• WRITTEN EXERCISE
Find the number of lines in these records where the word "Python" appears. Reply with that number and nothing more.

(Scenes as source code)

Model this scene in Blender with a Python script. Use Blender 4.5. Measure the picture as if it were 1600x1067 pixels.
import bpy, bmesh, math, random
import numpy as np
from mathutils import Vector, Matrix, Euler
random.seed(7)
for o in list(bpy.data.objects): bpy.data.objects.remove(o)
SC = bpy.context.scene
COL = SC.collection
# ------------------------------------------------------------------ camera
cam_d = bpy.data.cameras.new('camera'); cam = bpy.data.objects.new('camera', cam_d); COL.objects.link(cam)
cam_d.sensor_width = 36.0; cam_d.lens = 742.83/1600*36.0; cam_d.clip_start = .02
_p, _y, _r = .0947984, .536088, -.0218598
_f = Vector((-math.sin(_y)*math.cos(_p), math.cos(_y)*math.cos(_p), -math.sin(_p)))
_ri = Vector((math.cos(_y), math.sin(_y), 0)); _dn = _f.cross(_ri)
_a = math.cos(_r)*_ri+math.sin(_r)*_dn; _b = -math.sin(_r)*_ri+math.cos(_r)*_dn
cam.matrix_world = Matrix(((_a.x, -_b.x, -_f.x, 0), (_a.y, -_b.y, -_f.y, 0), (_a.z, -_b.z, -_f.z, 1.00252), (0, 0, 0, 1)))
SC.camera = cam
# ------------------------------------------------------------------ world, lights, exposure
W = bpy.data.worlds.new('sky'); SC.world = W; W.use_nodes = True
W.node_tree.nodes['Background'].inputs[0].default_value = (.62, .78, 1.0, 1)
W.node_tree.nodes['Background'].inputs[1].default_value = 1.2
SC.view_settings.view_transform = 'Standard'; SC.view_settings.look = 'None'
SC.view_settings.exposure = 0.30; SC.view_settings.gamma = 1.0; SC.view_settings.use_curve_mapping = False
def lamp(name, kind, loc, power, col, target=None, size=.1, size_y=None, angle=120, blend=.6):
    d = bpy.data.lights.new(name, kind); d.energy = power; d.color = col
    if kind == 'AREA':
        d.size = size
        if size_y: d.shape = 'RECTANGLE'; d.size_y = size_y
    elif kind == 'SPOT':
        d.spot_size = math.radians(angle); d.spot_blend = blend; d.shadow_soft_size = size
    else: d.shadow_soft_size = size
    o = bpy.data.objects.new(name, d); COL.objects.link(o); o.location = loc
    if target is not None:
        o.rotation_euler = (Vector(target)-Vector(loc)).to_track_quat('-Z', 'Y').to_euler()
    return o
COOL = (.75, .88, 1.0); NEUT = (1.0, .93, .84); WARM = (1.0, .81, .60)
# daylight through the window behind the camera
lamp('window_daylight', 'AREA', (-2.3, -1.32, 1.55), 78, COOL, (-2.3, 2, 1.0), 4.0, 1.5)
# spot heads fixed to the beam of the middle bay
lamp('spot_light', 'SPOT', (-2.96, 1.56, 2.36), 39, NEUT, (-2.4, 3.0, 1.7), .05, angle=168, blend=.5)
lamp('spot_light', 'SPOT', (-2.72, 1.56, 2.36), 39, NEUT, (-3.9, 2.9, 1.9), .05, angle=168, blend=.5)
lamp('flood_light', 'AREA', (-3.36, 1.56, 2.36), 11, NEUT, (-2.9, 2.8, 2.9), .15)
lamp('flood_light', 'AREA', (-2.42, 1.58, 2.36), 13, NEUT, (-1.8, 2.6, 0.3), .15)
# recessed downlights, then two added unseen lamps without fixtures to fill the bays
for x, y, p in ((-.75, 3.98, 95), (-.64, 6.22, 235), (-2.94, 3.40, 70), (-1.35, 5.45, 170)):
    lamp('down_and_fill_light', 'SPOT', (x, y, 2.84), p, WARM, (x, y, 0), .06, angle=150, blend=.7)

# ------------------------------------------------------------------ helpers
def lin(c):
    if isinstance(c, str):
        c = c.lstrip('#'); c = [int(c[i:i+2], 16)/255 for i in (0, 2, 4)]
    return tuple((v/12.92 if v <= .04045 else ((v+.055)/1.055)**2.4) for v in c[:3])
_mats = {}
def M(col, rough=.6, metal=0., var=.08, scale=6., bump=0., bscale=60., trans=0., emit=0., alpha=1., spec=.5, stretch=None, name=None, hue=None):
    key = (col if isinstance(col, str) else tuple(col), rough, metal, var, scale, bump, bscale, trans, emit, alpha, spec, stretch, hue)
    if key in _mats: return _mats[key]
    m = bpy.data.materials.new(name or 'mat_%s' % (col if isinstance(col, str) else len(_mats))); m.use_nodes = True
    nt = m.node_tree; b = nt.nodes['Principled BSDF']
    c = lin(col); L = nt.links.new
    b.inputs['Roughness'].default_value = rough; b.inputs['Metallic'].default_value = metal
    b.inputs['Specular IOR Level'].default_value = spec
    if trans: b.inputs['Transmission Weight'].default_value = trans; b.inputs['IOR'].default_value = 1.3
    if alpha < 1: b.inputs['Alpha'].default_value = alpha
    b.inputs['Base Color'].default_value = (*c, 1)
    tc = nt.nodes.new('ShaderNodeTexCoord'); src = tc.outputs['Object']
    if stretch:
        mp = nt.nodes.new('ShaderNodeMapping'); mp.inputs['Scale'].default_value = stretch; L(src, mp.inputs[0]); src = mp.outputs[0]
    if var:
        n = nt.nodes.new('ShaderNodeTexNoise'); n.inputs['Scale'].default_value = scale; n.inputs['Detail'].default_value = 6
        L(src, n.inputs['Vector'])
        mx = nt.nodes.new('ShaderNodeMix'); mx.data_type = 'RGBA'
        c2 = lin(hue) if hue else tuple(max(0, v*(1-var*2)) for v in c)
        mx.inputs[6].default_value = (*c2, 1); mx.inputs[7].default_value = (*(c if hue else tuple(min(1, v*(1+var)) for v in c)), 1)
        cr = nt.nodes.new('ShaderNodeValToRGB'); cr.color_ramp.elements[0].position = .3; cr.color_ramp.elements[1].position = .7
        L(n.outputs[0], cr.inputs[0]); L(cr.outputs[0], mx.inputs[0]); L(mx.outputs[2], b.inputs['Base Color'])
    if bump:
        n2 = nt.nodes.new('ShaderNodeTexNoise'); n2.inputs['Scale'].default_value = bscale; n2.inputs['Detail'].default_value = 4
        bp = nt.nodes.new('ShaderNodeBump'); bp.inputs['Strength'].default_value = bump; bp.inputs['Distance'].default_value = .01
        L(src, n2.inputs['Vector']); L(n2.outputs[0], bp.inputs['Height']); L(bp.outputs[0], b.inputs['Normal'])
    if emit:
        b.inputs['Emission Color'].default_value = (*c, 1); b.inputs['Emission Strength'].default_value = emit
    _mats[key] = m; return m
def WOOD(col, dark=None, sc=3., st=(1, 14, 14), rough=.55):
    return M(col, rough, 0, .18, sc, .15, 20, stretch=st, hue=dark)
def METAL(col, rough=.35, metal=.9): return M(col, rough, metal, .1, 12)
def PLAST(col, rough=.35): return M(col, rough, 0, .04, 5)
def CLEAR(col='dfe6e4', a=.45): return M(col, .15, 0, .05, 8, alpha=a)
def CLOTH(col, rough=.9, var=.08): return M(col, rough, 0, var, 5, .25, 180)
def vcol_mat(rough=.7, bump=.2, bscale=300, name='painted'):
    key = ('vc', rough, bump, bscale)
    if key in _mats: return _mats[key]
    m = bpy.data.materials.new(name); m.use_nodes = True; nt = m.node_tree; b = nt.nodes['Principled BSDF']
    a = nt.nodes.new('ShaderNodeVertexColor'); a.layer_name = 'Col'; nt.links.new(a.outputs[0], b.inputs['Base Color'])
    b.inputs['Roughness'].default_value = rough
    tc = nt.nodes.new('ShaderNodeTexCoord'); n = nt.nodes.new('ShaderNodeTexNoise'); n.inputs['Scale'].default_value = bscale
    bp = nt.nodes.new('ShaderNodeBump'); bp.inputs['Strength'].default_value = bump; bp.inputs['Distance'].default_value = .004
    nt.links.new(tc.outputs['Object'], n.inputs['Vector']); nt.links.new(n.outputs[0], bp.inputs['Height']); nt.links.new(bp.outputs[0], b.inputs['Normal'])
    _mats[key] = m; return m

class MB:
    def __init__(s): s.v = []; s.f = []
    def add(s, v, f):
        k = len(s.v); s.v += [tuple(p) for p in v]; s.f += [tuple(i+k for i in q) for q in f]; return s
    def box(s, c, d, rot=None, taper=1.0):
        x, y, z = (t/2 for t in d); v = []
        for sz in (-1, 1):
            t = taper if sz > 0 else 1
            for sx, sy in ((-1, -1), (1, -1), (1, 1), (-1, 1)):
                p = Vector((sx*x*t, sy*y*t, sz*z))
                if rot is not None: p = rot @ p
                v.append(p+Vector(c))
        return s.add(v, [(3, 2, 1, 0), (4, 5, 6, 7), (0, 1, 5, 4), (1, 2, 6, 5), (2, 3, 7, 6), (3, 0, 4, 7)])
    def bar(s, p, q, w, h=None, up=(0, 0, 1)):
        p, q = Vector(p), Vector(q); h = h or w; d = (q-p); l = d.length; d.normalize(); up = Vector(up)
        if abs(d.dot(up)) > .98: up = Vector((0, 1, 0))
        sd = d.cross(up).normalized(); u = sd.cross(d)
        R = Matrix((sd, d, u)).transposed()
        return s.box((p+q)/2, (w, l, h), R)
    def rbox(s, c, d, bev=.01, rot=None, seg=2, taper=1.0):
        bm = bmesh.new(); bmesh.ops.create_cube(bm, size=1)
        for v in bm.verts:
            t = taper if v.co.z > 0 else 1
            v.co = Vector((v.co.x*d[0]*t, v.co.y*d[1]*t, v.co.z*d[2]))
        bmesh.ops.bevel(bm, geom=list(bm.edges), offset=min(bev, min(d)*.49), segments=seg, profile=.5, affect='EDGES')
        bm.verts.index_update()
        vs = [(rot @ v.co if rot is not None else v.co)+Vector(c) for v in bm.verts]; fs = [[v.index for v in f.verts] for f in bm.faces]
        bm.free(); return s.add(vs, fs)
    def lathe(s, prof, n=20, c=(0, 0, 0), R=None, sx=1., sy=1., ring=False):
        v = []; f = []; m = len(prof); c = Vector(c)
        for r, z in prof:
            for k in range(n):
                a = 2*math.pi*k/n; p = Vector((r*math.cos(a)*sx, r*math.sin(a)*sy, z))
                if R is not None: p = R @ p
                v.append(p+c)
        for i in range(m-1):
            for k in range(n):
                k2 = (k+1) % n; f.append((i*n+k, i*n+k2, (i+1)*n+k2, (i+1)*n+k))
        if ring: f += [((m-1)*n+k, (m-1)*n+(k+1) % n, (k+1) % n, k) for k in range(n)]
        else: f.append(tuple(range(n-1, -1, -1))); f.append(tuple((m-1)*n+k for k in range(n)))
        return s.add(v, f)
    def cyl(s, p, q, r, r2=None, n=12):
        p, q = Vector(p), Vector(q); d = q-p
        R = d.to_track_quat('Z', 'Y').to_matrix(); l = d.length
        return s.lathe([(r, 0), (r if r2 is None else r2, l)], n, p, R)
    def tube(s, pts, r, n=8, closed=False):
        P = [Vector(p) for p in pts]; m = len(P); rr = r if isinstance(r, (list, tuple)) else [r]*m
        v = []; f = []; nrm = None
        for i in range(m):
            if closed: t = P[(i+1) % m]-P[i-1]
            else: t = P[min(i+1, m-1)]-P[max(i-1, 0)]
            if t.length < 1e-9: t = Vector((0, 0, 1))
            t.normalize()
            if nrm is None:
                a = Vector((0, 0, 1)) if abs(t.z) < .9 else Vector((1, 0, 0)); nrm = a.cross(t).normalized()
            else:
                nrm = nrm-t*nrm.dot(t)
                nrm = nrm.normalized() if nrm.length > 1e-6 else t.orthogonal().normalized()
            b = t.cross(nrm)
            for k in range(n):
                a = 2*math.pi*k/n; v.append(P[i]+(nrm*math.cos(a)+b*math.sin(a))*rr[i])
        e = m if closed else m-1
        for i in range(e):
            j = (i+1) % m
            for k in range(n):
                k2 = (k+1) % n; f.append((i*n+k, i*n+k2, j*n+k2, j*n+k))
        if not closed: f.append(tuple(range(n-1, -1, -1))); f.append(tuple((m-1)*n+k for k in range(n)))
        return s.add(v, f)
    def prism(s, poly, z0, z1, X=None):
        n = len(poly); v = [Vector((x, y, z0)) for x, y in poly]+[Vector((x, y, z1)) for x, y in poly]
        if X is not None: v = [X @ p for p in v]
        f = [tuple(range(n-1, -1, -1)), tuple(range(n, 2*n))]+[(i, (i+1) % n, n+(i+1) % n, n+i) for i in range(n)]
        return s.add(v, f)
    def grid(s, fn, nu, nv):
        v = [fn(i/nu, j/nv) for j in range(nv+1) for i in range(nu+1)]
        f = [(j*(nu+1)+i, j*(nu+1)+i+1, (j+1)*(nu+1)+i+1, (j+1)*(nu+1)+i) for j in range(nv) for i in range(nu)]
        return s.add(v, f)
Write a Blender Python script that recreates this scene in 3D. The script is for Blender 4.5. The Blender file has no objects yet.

• RESPONSE TO THIS TASK
2